A scrutiny review was undertaken into the roll-out of the programme and a final report presented to the county council’s cabinet on Tuesday (June 6).

Barry Taylor (Con, Eastbourne – Meads), who introduced the report, called the project a ‘fantastic success’, while officers explained that more than 95 per cent coverage had been achieved.

Rupert Simmons (Con, Heathfield and Mayfield), lead member for economy, explained they were pursuing 100 per cent through a third phase of the project adding, “We do intend to get as close to 100 per cent as physically possible.”

But Kathryn Field (LDem, Battle and Crowhurst), deputy leader of the Lib Dem group, said, “The very last recommendation talks about creating a fact sheet to address misconceptions.

“The only misconception that needs addressing is the promise and it was a promise, it was not a ‘we will try our best’, it was a promise by Councillor Jones that every single household in this county would be enabled to receive superfast broadband.

“That has not happened. That is a promise that has been broken and our residents deserve better.”

Meanwhile David Tutt (LDem, Eastbourne – St Anthony’s), leader of the Lib Dem group, expressed being ‘disappointed’ at the report with some of the recommendations ‘all around trying to manage down people’s expectations’.

He would have liked to have seen ‘punchier’ recommendations, and suggested if they wanted to ensure universal superfast broadband coverage they may need to lobby Government.

In response Keith Glazier (Con, Rye and Eastern Rother), leader of the county council, said, “Let’s be absolutely clear, when Councillor Jones made promises all those years ago he was absolutely convinced what he was saying was going to be true, but actually the world changes.

“The ability to deliver, as has been explained earlier, was not simple and straightforward. Let’s move on.

“At the end of the day I have been leader for four years. Councillor Jones has not been a councillor for four years.

“We can harp on about the past as many do or we can actually say that what we are currently delivering is a credit to the team that are undertaking this.”
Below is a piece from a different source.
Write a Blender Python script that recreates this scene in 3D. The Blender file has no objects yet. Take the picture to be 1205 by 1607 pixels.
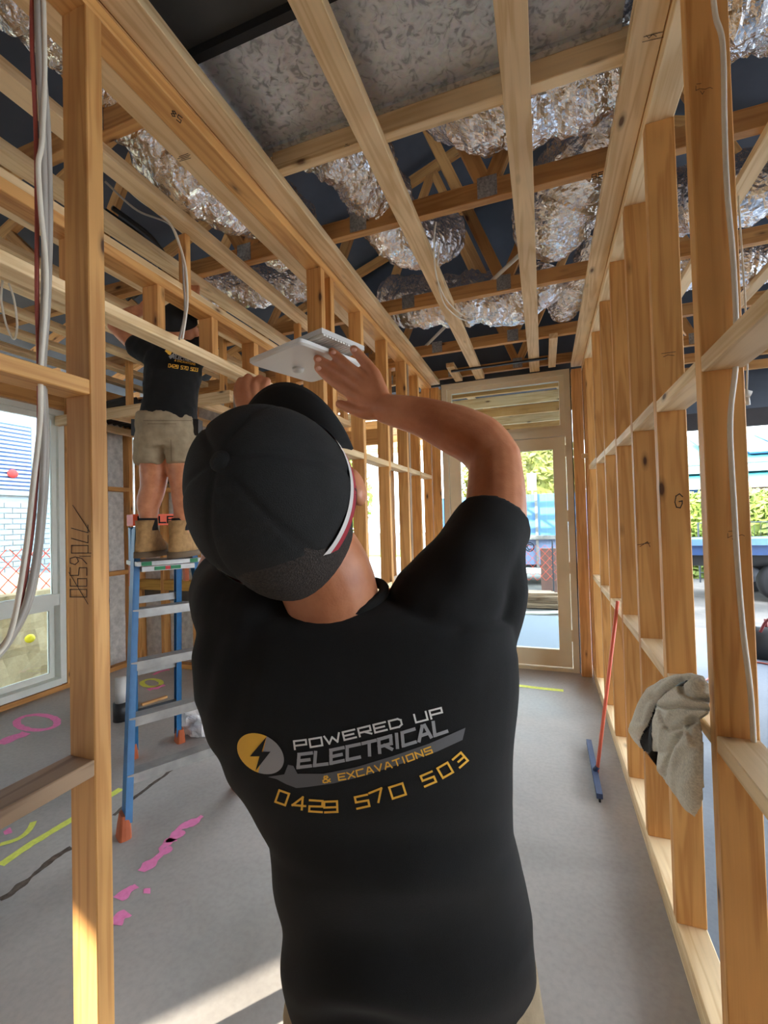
import bpy, bmesh, math, random
import numpy as np
from mathutils import Vector as V, Matrix, noise
from mathutils.bvhtree import BVHTree
random.seed(7)
SC = bpy.context.scene
COL = SC.collection

# ------------------------------------------------------------------ camera
FPX, CX, CY, CAMH = 702.0, 602.5, 803.5, 1.5
_yaw, _pit, _rol = 0.343272, 0.021, -0.026669
_f = V((-math.sin(_yaw) * math.cos(_pit), math.cos(_yaw) * math.cos(_pit), math.sin(_pit)))
_r = V((math.cos(_yaw), math.sin(_yaw), 0))
_u = _r.cross(_f)
CR = _r * math.cos(_rol) + _u * math.sin(_rol)
CU = -_r * math.sin(_rol) + _u * math.cos(_rol)
CF = _f
CAM = V((0, 0, CAMH))
cam = bpy.data.cameras.new('camera')
cam.sensor_fit = 'HORIZONTAL'; cam.sensor_width = 36.0; cam.lens = FPX / 1205 * 36.0
cam.clip_start = 0.02; cam.clip_end = 200
camo = bpy.data.objects.new('camera', cam); COL.objects.link(camo)
camo.matrix_world = Matrix.Translation(CAM) @ Matrix((CR, CU, -CF)).transposed().to_4x4()
SC.camera = camo

# ------------------------------------------------------------------ sky, sun, exposure
wd = bpy.data.worlds.new('sky'); SC.world = wd; wd.use_nodes = True
_n = wd.node_tree.nodes; _l = wd.node_tree.links
_bg = _n['Background']
_bg.inputs['Color'].default_value = (0.80, 0.90, 1.0, 1); _bg.inputs['Strength'].default_value = 1.7
sl = bpy.data.lights.new('sun', 'SUN'); sl.energy = 2.6; sl.angle = math.radians(0.7); sl.color = (1, 0.93, 0.80)
so = bpy.data.objects.new('sun', sl); COL.objects.link(so)
so.rotation_euler = V((.66, .75, -.385)).to_track_quat('-Z', 'Y').to_euler()
SC.view_settings.view_transform = 'Standard'; SC.view_settings.look = 'None'
SC.view_settings.exposure = 2.95; SC.view_settings.gamma = 1.0; SC.view_settings.use_curve_mapping = False
SC.cycles.max_bounces = 10; SC.cycles.diffuse_bounces = 6; SC.cycles.transparent_max_bounces = 12
SC.cycles.sample_clamp_indirect = 6.0

# ------------------------------------------------------------------ photo geometry helpers
def ray(x, y):
    return CR * ((x - CX) / FPX) - CU * ((y - CY) / FPX) + CF
def cp(x, y, d): return CAM + ray(x, y) * d
def onz(x, y, z=0.0):
    d = ray(x, y); return CAM + d * ((z - CAMH) / d.z)
def onx(x, y, X):
    d = ray(x, y); return CAM + d * (X / d.x)
def ony(x, y, Y):
    d = ray(x, y); return CAM + d * (Y / d.y)

# ------------------------------------------------------------------ materials
def newmat(name):
    m = bpy.data.materials.new(name); m.use_nodes = True
    nt = m.node_tree; b = nt.nodes['Principled BSDF']
    return m, nt, b
def nd(nt, t, **kw):
    n = nt.nodes.new(t)
    for k, v in kw.items():
        if k in n.inputs.keys(): n.inputs[k].default_value = v
        else: setattr(n, k, v)
    return n
def ramp(nt, fac, stops):
    r = nt.nodes.new('ShaderNodeValToRGB')
    while len(r.color_ramp.elements) < len(stops): r.color_ramp.elements.new(0.5)
    for e, (p, c) in zip(r.color_ramp.elements, stops): e.position = p; e.color = (*c, 1) if len(c) == 3 else c
    nt.links.new(fac, r.inputs[0]); return r
def s2l(r, g, b):
    f = lambda c: (c / 255 / 12.92) if c / 255 <= .04045 else ((c / 255 + .055) / 1.055) ** 2.4
    return (f(r), f(g), f(b))
def bump(nt, b, h, st, dist=.01):
    bp = nd(nt, 'ShaderNodeBump', Strength=st, Distance=dist)
    nt.links.new(h, bp.inputs['Height']); nt.links.new(bp.outputs[0], b.inputs['Normal'])
def plain(name, c, rough=.6, metal=0, nz=None, var=.12, bmp=0, bscale=60):
    m, nt, b = newmat(name)
    b.inputs['Roughness'].default_value = rough; b.inputs['Metallic'].default_value = metal
    tc = nt.nodes.new('ShaderNodeTexCoord')
    no = nd(nt, 'ShaderNodeTexNoise', Scale=nz or 8.0, Detail=4.0)
    nt.links.new(tc.outputs['Object'], no.inputs['Vector'])
    lo = tuple(x * (1 - var) for x in c); hi = tuple(min(1, x * (1 + var)) for x in c)
    r = ramp(nt, no.outputs['Fac'], [(.3, lo), (.7, hi)])
    nt.links.new(r.outputs[0], b.inputs['Base Color'])
    if bmp:
        n2 = nd(nt, 'ShaderNodeTexNoise', Scale=bscale, Detail=3.0)
        nt.links.new(tc.outputs['Object'], n2.inputs['Vector']); bump(nt, b, n2.outputs['Fac'], bmp, .004)
    return m
def wood(name, light, dark, knot, rough=.62, knots=1.0):
    m, nt, b = newmat(name); L = nt.links
    b.inputs['Roughness'].default_value = rough
    tc = nt.nodes.new('ShaderNodeTexCoord'); oi = nt.nodes.new('ShaderNodeObjectInfo')
    mul = nd(nt, 'ShaderNodeMath', operation='MULTIPLY'); mul.inputs[1].default_value = 37.0
    L.new(oi.outputs['Random'], mul.inputs[0])
    cmb = nt.nodes.new('ShaderNodeCombineXYZ'); L.new(mul.outputs[0], cmb.inputs[0]); L.new(mul.outputs[0], cmb.inputs[1])
    add = nd(nt, 'ShaderNodeVectorMath', operation='ADD')
    L.new(tc.outputs['Object'], add.inputs[0]); L.new(cmb.outputs[0], add.inputs[1])
    mp = nt.nodes.new('ShaderNodeMapping'); mp.inputs['Scale'].default_value = (1.1, 16, 16); L.new(add.outputs[0], mp.inputs[0])
    n1 = nd(nt, 'ShaderNodeTexNoise', Scale=1.0, Detail=2.0, Distortion=.6); L.new(mp.outputs[0], n1.inputs['Vector'])
    # growth rings from banded noise
    k = nd(nt, 'ShaderNodeMath', operation='MULTIPLY'); k.inputs[1].default_value = 26.0; L.new(n1.outputs['Fac'], k.inputs[0])
    sn = nd(nt, 'ShaderNodeMath', operation='SINE'); L.new(k.outputs[0], sn.inputs[0])
    mr = nd(nt, 'ShaderNodeMapRange'); mr.inputs['From Min'].default_value = -1; L.new(sn.outputs[0], mr.inputs[0])
    mp2 = nt.nodes.new('ShaderNodeMapping'); mp2.inputs['Scale'].default_value = (5, 220, 220); L.new(add.outputs[0], mp2.inputs[0])
    n2 = nd(nt, 'ShaderNodeTexNoise', Scale=1.0, Detail=2.0); L.new(mp2.outputs[0], n2.inputs['Vector'])
    mx = nd(nt, 'ShaderNodeMix', data_type='FLOAT'); mx.inputs[0].default_value = .45
    L.new(mr.outputs[0], mx.inputs[2]); L.new(n2.outputs['Fac'], mx.inputs[3])
    r = ramp(nt, mx.outputs[0], [(.12, dark), (.55, light), (1, tuple(min(1, c * 1.08) for c in light))])
    # broad tone
    n3 = nd(nt, 'ShaderNodeTexNoise', Scale=2.4, Detail=2.0); L.new(add.outputs[0], n3.inputs['Vector'])
    r3 = ramp(nt, n3.outputs['Fac'], [(.3, (.80, .76, .72)), (.7, (1.06, 1.05, 1.04))])
    m1 = nd(nt, 'ShaderNodeMix', data_type='RGBA', blend_type='MULTIPLY'); m1.inputs[0].default_value = 1
    L.new(r.outputs[0], m1.inputs[6]); L.new(r3.outputs[0], m1.inputs[7])
    # knots
    mp3 = nt.nodes.new('ShaderNodeMapping'); mp3.inputs['Scale'].default_value = (3.4, 9.5, 9.5); L.new(add.outputs[0], mp3.inputs[0])
    vo = nd(nt, 'ShaderNodeTexVoronoi', Scale=1.0); L.new(mp3.outputs[0], vo.inputs['Vector'])
    r4 = ramp(nt, vo.outputs['Distance'], [(.06 * knots, (.95, .95, .95)), (.10 * knots, (.35, .35, .35)), (.18 * knots, (0, 0, 0))])
    m2 = nd(nt, 'ShaderNodeMix', data_type='RGBA'); L.new(r4.outputs[0], m2.inputs[0])
    L.new(m1.outputs[2], m2.inputs[6]); m2.inputs[7].default_value = (*knot, 1)
    # piece to piece variation
    r5 = ramp(nt, oi.outputs['Random'], [(0, (.84, .80, .76)), (.5, (1, .98, .96)), (1, (1.08, 1.09, 1.1))])
    m3 = nd(nt, 'ShaderNodeMix', data_type='RGBA', blend_type='MULTIPLY'); m3.inputs[0].default_value = 1
    L.new(m2.outputs[2], m3.inputs[6]); L.new(r5.outputs[0], m3.inputs[7])
    L.new(m3.outputs[2], b.inputs['Base Color'])
    bump(nt, b, mx.outputs[0], .12, .003)
    return m
M = {}
M['pine'] = wood('pine_stud', s2l(220, 166, 98), s2l(198, 138, 72), s2l(66, 34, 14))
M['pale'] = wood('pine_pale', s2l(238, 210, 164), s2l(220, 184, 132), s2l(96, 62, 36))
M['amber'] = wood('pine_amber', s2l(212, 162, 100), s2l(188, 134, 76), s2l(78, 42, 20))
M['weathered'] = wood('pine_weathered', s2l(168, 140, 112), s2l(132, 104, 80), s2l(70, 50, 36))
M['yellow_lvl'] = wood('laminated_yellow', s2l(222, 178, 84), s2l(196, 148, 62), s2l(120, 80, 30))
M['darkwood'] = plain('dark_fascia', s2l(58, 54, 56), .6)
M['black_fab'] = plain('black_cotton', (.0032, .0030, .0030), .95, var=.25, nz=30, bmp=.25, bscale=900)
M['cap_fab'] = plain('black_cap_twill', (.0060, .0056, .0052), .88, var=.3, nz=40, bmp=.4, bscale=900)
for k_, w_ in (('black_fab', .03),):
    b_ = M[k_].node_tree.nodes['Principled BSDF']; b_.inputs['Sheen Weight'].default_value = w_; b_.inputs['Sheen Roughness'].default_value = .4
M['brim_fab'] = plain('cap_brim_cloth', (.0042, .0040, .0040), .95, var=.2)
M['white_fab'] = plain('white_stripe', (.62, .58, .54), .8)
M['red_fab'] = plain('red_stripe', (.34, .018, .03), .8)
M['print_white'] = plain('print_white', (.80, .79, .76), .7, var=.06)
M['print_grey'] = plain('print_silver_grey', (.36, .36, .37), .7, var=.06)
M['print_dark'] = plain('print_dark_grey', (.13, .13, .135), .7, var=.06)
M['print_black'] = plain('print_black', (.008, .008, .008), .9)
M['print_gold'] = plain('print_gold', (.95, .52, .06), .7, var=.06)
M['ink'] = plain('marker_ink', (.035, .025, .02), .8)
M['hair'] = plain('short_dark_hair', (.030, .022, .017), .9, nz=300, var=.5, bmp=.6, bscale=500)
M['khaki'] = plain('khaki_cotton', s2l(158, 140, 112), .9, nz=40, var=.12, bmp=.3, bscale=300)
M['suede'] = plain('tan_suede', s2l(166, 128, 82), .9, nz=40, var=.2, bmp=.3, bscale=200)
M['sole'] = plain('boot_sole', s2l(104, 84, 62), .85)
M['sock'] = plain('black_sock', (.012, .012, .014), .95)
M['fibreglass'] = plain('blue_fibreglass', s2l(38, 100, 148), .45, nz=14, var=.15)
M['orange_plastic'] = plain('orange_plastic', s2l(226, 84, 32), .5)
M['foot_rubber'] = plain('rust_orange_rubber', s2l(176, 88, 48), .7)
M['alu'] = plain('scuffed_aluminium', (.34, .33, .31), .45, .55, nz=12, var=.2)
M['green_stk'] = plain('green_sticker', s2l(28, 116, 70), .6)
M['red_stk'] = plain('red_sticker', s2l(190, 40, 40), .6)
M['bluedark'] = plain('black_ladder_rib', (.02, .024, .028), .6)
M['white_plastic'] = plain('white_plastic', (.74, .72, .67), .42, var=.03)
M['vent_grey'] = plain('ribbed_plastic', (.60, .58, .54), .5, var=.05)
M['cable_grey'] = plain('grey_cable', s2l(168, 160, 150), .5, var=.1)
M['cable_white'] = plain('white_cable', s2l(222, 212, 194), .5, var=.08)
M['cable_red'] = plain('red_cable', s2l(160, 74, 62), .5)
M['cable_black'] = plain('black_cable', (.015, .015, .016), .5)
M['conduit'] = plain('pvc_conduit', s2l(214, 210, 198), .45, var=.05)
M['beige'] = plain('beige_powdercoat', s2l(222, 208, 178), .5, var=.03)
M['beige2'] = plain('beige_frame', s2l(214, 202, 174), .5, var=.03)
M['rubberseal'] = plain('black_seal', (.01, .01, .01), .7)
M['win_white'] = plain('white_window_frame', s2l(226, 228, 218), .4, var=.03)
M['marl'] = plain('grey_marl_fleece', s2l(196, 188, 170), .95, nz=160, var=.22, bmp=.5, bscale=500)
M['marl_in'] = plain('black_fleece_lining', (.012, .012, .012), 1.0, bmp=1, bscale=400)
M['salmon'] = plain('salmon_handle', s2l(240, 120, 96), .5)
M['broom_blue'] = plain('navy_squeegee', s2l(52, 70, 108), .6)
M['sarking'] = plain('silver_grey_wrap', s2l(206, 203, 196), .7, nz=22, var=.2, bmp=.5, bscale=40)
M['dark_wrap'] = plain('dark_grey_wrap', s2l(96, 90, 80), .8, nz=14, var=.2)
M['roofwrap'] = plain('dark_blue_sarking', s2l(76, 84, 96), .6, nz=2, var=.3, bmp=.3, bscale=6)
M['ductboard'] = plain('dark_duct_board', s2l(74, 74, 72), .8, var=.1)
M['black_tile'] = plain('black_moulded_tray', (.018, .018, .02), .5)
M['galv_plate'] = plain('nail_plate_steel', (.42, .42, .42), .45, .8, nz=90, var=.35, bmp=.6, bscale=160)
M['plasticbag'] = plain('white_plastic_bag', (.78, .76, .74), .4, bmp=.6, bscale=40)
M['grey_tool'] = plain('grey_tube', s2l(186, 182, 176), .5)
M['dirt'] = plain('dirty_saw_cut', s2l(92, 80, 70), .95, nz=40, var=.4, bmp=.5)
M['pink'] = plain('pink_spray_paint', s2l(255, 140, 196), .8, nz=50, var=.1)
M['lime'] = plain('lime_spray_paint', s2l(238, 246, 110), .8, nz=50, var=.1)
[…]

Cllr Simmons later reiterated they were still aiming for 100 per cent, while Rupert Clubb, director of communities, economy, and transport, explained how the work was governed by state aid rules.

He said, “Despite our wish to invest everywhere there is constraint that applies and if people are living frankly in the middle of nowhere then the costs to provide a service to them are expensive and may fall outside of the value for money criteria.”

Meanwhile John Barnes (Con, Rother North West) felt they were handicapped by central Government decisions which ‘got in the way of making the kind of progress we would have wanted to and anticipated’.

The report called for further steps to communicate when faster speeds are available, extra advice for residents and businesses so they can check for themselves about the broadband coverage and speed they can receive, and information made available outlining premises that may not be connected to superfast broadband.